The Cold War therefore followed pretty closely the Stability-Instability Paradox, whereby the low likelihood that a conventional war will escalate to nuclear reduced the danger and costs of starting a conventional war and made such conventional war more likely. The revisionist power was more confident in its superior conventional abilities and confident that any such wars would not turn nuclear if it played its cards right. The result was a great deal of low level conventional violence, with neither side willing to escalate to the nuclear level and the Soviet Union enjoying conventional superiority.

The situation in Pakistan and India is different, and so would a nuclear Iran-US dyad. India is conventionally superior to Pakistan, but its Pakistan that wants to change the status quo, particularly in Kashmir. Pakistan therefore has to find a way to make sure it avoids a full-blown war with India, a war Pakistan would certainly lose. Pakistan therefore attempts to change the status quo in Kashmir by bleeding India dry with support for terrorist attacks, and attracts international attention to the issue at the same time. To ensure India won't respond with its overwhelming conventional superiority, Islamabad allows for instability at the nuclear level, prehaps by hinting that it has few qualms about taking the conflict to the nuclear level, or that it might not even have full control over its own nuclear arsenal.

With situations like this, you end up with "skirmishes" like Kargil in 1999, where Pakistani forces actually cross the Line of Control into Indian-controlled territory. The whole world at the time was convinced we were about to have our first nuclear war. India shared in this worry as well, so it severely limited its response to foreign incursion into Indian territory. Depending on who's figures you believe, anywhere between 1,000 and several thousand people were killed in the conflict.

The key here is that India has overwhelming conventional superiority, while Pakistan only has nuclear weapons as its trump card in carrying out its revisionist policies. Does this sound familiar?
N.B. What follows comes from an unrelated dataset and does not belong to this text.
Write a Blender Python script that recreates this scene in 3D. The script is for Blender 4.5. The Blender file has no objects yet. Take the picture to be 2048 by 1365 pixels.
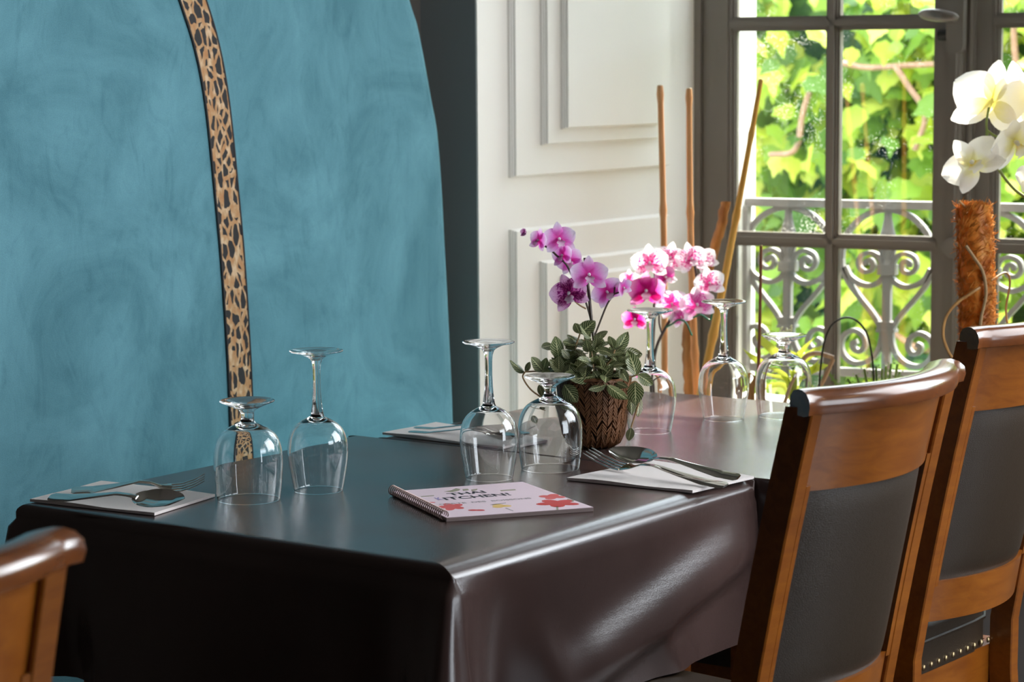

Kapur concludes an article on the subject with the following:
If the leaders of newly nuclear states are dissatisfied with the territorial status quo, they may engage in limited aggression, believing that the danger of nuclear escalation will reduce the risk of full-scale conventional retaliation by stronger adversaries and will attract international attention.
In other words, "If Iran is unhappy with the status quo (in the Middle East or on a wider geopolitical scale), it may engage in acts of terrorism, while simultaneously giving the impression (or perhaps protraying the reality) that parts of its government (the ones that control the nuclear weapons) are not entirely sane and/or rational, believing that the danger of nuclear escalation will reduce the risk of full-scale conventional retaliation by the United States, simultaneously attracting international attention to its causes." Not exactly a positive scenario for the United States.